Task requirements -
Can the data below be set down again exactly, line for line?

··· Stored data ···

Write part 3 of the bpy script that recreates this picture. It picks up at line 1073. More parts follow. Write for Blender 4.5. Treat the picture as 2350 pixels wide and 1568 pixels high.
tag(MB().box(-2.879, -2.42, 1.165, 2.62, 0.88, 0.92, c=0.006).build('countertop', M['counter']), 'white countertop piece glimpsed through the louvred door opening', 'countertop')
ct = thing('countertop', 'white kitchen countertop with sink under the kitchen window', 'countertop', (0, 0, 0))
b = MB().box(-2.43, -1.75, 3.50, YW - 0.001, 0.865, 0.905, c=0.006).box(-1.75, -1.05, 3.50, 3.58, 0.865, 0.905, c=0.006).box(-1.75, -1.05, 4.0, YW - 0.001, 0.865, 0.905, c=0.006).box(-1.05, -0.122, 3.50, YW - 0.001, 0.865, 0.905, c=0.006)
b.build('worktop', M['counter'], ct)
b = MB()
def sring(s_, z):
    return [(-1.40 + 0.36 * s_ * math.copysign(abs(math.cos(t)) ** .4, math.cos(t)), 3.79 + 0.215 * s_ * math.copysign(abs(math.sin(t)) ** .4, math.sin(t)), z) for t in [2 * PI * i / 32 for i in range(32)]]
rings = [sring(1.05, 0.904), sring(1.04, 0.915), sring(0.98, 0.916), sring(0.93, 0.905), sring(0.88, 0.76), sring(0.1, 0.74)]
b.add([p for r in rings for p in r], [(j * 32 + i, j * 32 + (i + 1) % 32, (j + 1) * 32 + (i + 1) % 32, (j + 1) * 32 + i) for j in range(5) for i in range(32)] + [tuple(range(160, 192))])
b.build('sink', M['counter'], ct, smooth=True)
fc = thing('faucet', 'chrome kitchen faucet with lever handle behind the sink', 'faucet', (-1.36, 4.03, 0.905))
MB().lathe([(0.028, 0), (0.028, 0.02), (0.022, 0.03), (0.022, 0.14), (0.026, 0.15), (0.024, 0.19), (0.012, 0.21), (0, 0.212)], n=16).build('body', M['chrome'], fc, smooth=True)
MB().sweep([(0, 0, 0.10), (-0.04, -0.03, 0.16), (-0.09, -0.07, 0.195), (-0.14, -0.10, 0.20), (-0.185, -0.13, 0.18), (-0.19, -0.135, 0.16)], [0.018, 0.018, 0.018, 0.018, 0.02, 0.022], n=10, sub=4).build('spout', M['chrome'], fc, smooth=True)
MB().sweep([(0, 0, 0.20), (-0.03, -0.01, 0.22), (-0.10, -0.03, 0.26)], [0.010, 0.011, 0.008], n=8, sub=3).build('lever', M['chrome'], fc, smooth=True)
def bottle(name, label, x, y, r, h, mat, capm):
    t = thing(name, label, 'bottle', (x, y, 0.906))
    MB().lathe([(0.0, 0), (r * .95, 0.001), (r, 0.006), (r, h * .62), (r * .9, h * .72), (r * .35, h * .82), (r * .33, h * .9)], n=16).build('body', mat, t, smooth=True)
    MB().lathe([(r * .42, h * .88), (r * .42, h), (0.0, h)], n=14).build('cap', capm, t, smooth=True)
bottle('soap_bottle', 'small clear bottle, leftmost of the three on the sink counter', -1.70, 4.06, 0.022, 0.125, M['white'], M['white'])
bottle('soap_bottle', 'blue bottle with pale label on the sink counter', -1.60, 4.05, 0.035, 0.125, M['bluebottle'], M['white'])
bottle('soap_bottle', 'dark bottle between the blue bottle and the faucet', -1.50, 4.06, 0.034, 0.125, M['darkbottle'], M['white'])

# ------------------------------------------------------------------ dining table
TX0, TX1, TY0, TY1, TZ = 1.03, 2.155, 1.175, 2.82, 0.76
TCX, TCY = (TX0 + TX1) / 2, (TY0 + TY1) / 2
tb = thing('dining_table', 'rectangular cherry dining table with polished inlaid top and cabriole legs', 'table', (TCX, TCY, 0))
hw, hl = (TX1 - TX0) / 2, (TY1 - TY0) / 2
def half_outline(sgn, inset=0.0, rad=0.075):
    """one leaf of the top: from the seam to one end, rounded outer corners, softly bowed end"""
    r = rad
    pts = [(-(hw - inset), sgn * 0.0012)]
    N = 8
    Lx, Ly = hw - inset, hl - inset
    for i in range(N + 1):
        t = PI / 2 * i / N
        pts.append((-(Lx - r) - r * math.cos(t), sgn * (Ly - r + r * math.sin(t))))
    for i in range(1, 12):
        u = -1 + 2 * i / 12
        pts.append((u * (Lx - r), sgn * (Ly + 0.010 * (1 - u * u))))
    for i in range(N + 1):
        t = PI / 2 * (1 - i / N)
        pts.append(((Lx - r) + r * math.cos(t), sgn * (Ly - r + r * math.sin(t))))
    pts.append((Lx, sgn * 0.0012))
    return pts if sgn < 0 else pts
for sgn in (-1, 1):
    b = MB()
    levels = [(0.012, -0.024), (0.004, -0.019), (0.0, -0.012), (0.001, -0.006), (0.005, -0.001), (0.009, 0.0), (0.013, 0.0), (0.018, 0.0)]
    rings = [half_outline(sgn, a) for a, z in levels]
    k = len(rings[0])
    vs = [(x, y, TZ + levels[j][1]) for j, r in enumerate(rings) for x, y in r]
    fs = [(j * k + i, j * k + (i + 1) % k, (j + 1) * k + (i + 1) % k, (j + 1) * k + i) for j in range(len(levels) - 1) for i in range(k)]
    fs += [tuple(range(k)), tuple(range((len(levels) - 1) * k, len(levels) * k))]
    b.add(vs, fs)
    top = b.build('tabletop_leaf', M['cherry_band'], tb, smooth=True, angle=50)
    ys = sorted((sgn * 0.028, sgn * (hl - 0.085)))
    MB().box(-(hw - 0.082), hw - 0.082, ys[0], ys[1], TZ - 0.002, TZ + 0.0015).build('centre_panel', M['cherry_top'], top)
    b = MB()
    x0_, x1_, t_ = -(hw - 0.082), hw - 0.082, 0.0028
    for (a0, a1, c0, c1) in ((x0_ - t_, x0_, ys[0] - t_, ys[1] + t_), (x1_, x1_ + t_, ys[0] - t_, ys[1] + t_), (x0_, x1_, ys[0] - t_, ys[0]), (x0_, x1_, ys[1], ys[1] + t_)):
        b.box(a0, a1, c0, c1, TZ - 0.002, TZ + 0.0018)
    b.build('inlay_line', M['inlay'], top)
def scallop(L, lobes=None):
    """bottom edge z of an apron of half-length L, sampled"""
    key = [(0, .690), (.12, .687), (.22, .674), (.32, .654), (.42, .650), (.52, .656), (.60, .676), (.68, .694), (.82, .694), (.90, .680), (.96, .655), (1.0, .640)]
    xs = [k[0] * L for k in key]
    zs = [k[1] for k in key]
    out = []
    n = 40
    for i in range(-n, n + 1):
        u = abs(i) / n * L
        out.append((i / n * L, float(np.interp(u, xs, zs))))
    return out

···

Expected output -
Write part 3 of the bpy script that recreates this picture. It picks up at line 1073. More parts follow. Write for Blender 4.5. Treat the picture as 2350 pixels wide and 1568 pixels high.
tag(MB().box(-2.879, -2.42, 1.165, 2.62, 0.88, 0.92, c=0.006).build('countertop', M['counter']), 'white countertop piece glimpsed through the louvred door opening', 'countertop')
ct = thing('countertop', 'white kitchen countertop with sink under the kitchen window', 'countertop', (0, 0, 0))
b = MB().box(-2.43, -1.75, 3.50, YW - 0.001, 0.865, 0.905, c=0.006).box(-1.75, -1.05, 3.50, 3.58, 0.865, 0.905, c=0.006).box(-1.75, -1.05, 4.0, YW - 0.001, 0.865, 0.905, c=0.006).box(-1.05, -0.122, 3.50, YW - 0.001, 0.865, 0.905, c=0.006)
b.build('worktop', M['counter'], ct)
b = MB()
def sring(s_, z):
    return [(-1.40 + 0.36 * s_ * math.copysign(abs(math.cos(t)) ** .4, math.cos(t)), 3.79 + 0.215 * s_ * math.copysign(abs(math.sin(t)) ** .4, math.sin(t)), z) for t in [2 * PI * i / 32 for i in range(32)]]
rings = [sring(1.05, 0.904), sring(1.04, 0.915), sring(0.98, 0.916), sring(0.93, 0.905), sring(0.88, 0.76), sring(0.1, 0.74)]
b.add([p for r in rings for p in r], [(j * 32 + i, j * 32 + (i + 1) % 32, (j + 1) * 32 + (i + 1) % 32, (j + 1) * 32 + i) for j in range(5) for i in range(32)] + [tuple(range(160, 192))])
b.build('sink', M['counter'], ct, smooth=True)
fc = thing('faucet', 'chrome kitchen faucet with lever handle behind the sink', 'faucet', (-1.36, 4.03, 0.905))
MB().lathe([(0.028, 0), (0.028, 0.02), (0.022, 0.03), (0.022, 0.14), (0.026, 0.15), (0.024, 0.19), (0.012, 0.21), (0, 0.212)], n=16).build('body', M['chrome'], fc, smooth=True)
MB().sweep([(0, 0, 0.10), (-0.04, -0.03, 0.16), (-0.09, -0.07, 0.195), (-0.14, -0.10, 0.20), (-0.185, -0.13, 0.18), (-0.19, -0.135, 0.16)], [0.018, 0.018, 0.018, 0.018, 0.02, 0.022], n=10, sub=4).build('spout', M['chrome'], fc, smooth=True)
MB().sweep([(0, 0, 0.20), (-0.03, -0.01, 0.22), (-0.10, -0.03, 0.26)], [0.010, 0.011, 0.008], n=8, sub=3).build('lever', M['chrome'], fc, smooth=True)
def bottle(name, label, x, y, r, h, mat, capm):
    t = thing(name, label, 'bottle', (x, y, 0.906))
    MB().lathe([(0.0, 0), (r * .95, 0.001), (r, 0.006), (r, h * .62), (r * .9, h * .72), (r * .35, h * .82), (r * .33, h * .9)], n=16).build('body', mat, t, smooth=True)
    MB().lathe([(r * .42, h * .88), (r * .42, h), (0.0, h)], n=14).build('cap', capm, t, smooth=True)
bottle('soap_bottle', 'small clear bottle, leftmost of the three on the sink counter', -1.70, 4.06, 0.022, 0.125, M['white'], M['white'])
bottle('soap_bottle', 'blue bottle with pale label on the sink counter', -1.60, 4.05, 0.035, 0.125, M['bluebottle'], M['white'])
bottle('soap_bottle', 'dark bottle between the blue bottle and the faucet', -1.50, 4.06, 0.034, 0.125, M['darkbottle'], M['white'])

# ------------------------------------------------------------------ dining table
TX0, TX1, TY0, TY1, TZ = 1.03, 2.155, 1.175, 2.82, 0.76
TCX, TCY = (TX0 + TX1) / 2, (TY0 + TY1) / 2
tb = thing('dining_table', 'rectangular cherry dining table with polished inlaid top and cabriole legs', 'table', (TCX, TCY, 0))
hw, hl = (TX1 - TX0) / 2, (TY1 - TY0) / 2
def half_outline(sgn, inset=0.0, rad=0.075):
    """one leaf of the top: from the seam to one end, rounded outer corners, softly bowed end"""
    r = rad
    pts = [(-(hw - inset), sgn * 0.0012)]
    N = 8
    Lx, Ly = hw - inset, hl - inset
    for i in range(N + 1):
        t = PI / 2 * i / N
        pts.append((-(Lx - r) - r * math.cos(t), sgn * (Ly - r + r * math.sin(t))))
    for i in range(1, 12):
        u = -1 + 2 * i / 12
        pts.append((u * (Lx - r), sgn * (Ly + 0.010 * (1 - u * u))))
    for i in range(N + 1):
        t = PI / 2 * (1 - i / N)
        pts.append(((Lx - r) + r * math.cos(t), sgn * (Ly - r + r * math.sin(t))))
    pts.append((Lx, sgn * 0.0012))
    return pts if sgn < 0 else pts
for sgn in (-1, 1):
    b = MB()
    levels = [(0.012, -0.024), (0.004, -0.019), (0.0, -0.012), (0.001, -0.006), (0.005, -0.001), (0.009, 0.0), (0.013, 0.0), (0.018, 0.0)]
    rings = [half_outline(sgn, a) for a, z in levels]
    k = len(rings[0])
    vs = [(x, y, TZ + levels[j][1]) for j, r in enumerate(rings) for x, y in r]
    fs = [(j * k + i, j * k + (i + 1) % k, (j + 1) * k + (i + 1) % k, (j + 1) * k + i) for j in range(len(levels) - 1) for i in range(k)]
    fs += [tuple(range(k)), tuple(range((len(levels) - 1) * k, len(levels) * k))]
    b.add(vs, fs)
    top = b.build('tabletop_leaf', M['cherry_band'], tb, smooth=True, angle=50)
    ys = sorted((sgn * 0.028, sgn * (hl - 0.085)))
    MB().box(-(hw - 0.082), hw - 0.082, ys[0], ys[1], TZ - 0.002, TZ + 0.0015).build('centre_panel', M['cherry_top'], top)
    b = MB()
    x0_, x1_, t_ = -(hw - 0.082), hw - 0.082, 0.0028
    for (a0, a1, c0, c1) in ((x0_ - t_, x0_, ys[0] - t_, ys[1] + t_), (x1_, x1_ + t_, ys[0] - t_, ys[1] + t_), (x0_, x1_, ys[0] - t_, ys[0]), (x0_, x1_, ys[1], ys[1] + t_)):
        b.box(a0, a1, c0, c1, TZ - 0.002, TZ + 0.0018)
    b.build('inlay_line', M['inlay'], top)
def scallop(L, lobes=None):
    """bottom edge z of an apron of half-length L, sampled"""
    key = [(0, .690), (.12, .687), (.22, .674), (.32, .654), (.42, .650), (.52, .656), (.60, .676), (.68, .694), (.82, .694), (.90, .680), (.96, .655), (1.0, .640)]
    xs = [k[0] * L for k in key]
    zs = [k[1] for k in key]
    out = []
    n = 40
    for i in range(-n, n + 1):
        u = abs(i) / n * L
        out.append((i / n * L, float(np.interp(u, xs, zs))))
    return out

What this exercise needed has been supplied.